My time at Trinity is preparing and guiding me in many ways. I’ve never really had a “home church” because I prefer to float—any church, any time. Trinity College is the closest I’ve been to having a home church. There is a real sense of being a community of faith, from our weekly chapel worship to sharing time together over lunch.

Studying at Trinity has brought me inner peace—knowing that I am exactly where I am meant to be.

Playing on the side of the Lord

Rugby league great, hip hop artist, youth facilitator and Trinity College Queensland student Namila Davui (aka Myshon Kyd) was born in Lautoka, Fiji. He moved to Australia when he was two-years-old and is married with three children.

I am the youth pastor at the Uniting Church Aboriginal and Islander Congregation Zillmere while studying a Bachelor of Theology at Trinity College Queensland. My father has been a Uniting Church minister for over 36 years.

I am also the Director of Davui Productions, where we specialise in youth development programs and consultation in the Brisbane region.

I played Rugby League for the Capras and Norths Devils in the Super Intrust Cup. I also played down south for the Parramatta Eels, North Sydney Bears and the Canterbury Bulldogs. I did a stint in London playing for the London Skolars. I have had the opportunity to represent Fiji, playing a handful of test matches and was chosen in the squad for the Fiji Bati in the 2008 Rugby League World Cup.

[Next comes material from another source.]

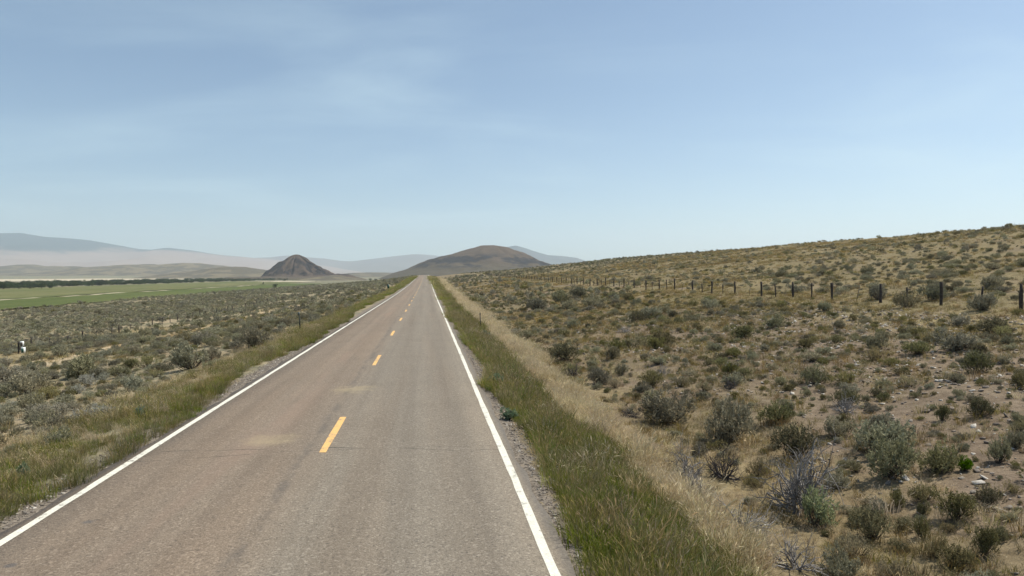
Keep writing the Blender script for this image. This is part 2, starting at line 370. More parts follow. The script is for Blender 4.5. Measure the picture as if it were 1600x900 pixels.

In rugby league you get paid to do what you love—it was a real blessing and something that I am grateful to God for. I think the only time as a professional athlete I felt I struggled was when I was injured, when I could spend eight to 12 weeks on the sidelines. But I did have a strong support network around me to help navigate through those times. Particularly my faith in God was a strong foundation for me, to just lean on God in those times and know he was in control.

Hip hop was something I picked up one day when I was at friend’s house and he had a studio set up. We got to writing and then recorded some verses. I continued from there and started teaching hip hop dance at a community organisation where I was working as they were looking for someone to teach young kids. I love to dance! Since then I have used hip hop as a way to minister to young people in our community.

I am passionate about the word of God. Since starting study at Trinity College, it’s been a transforming experience. Being able to study the word and being transformed by it has been the best experience I’ve had in my life, besides giving my heart to God over 13 years ago. If God permits, I am looking at becoming a Minister of the Word in the Uniting Church.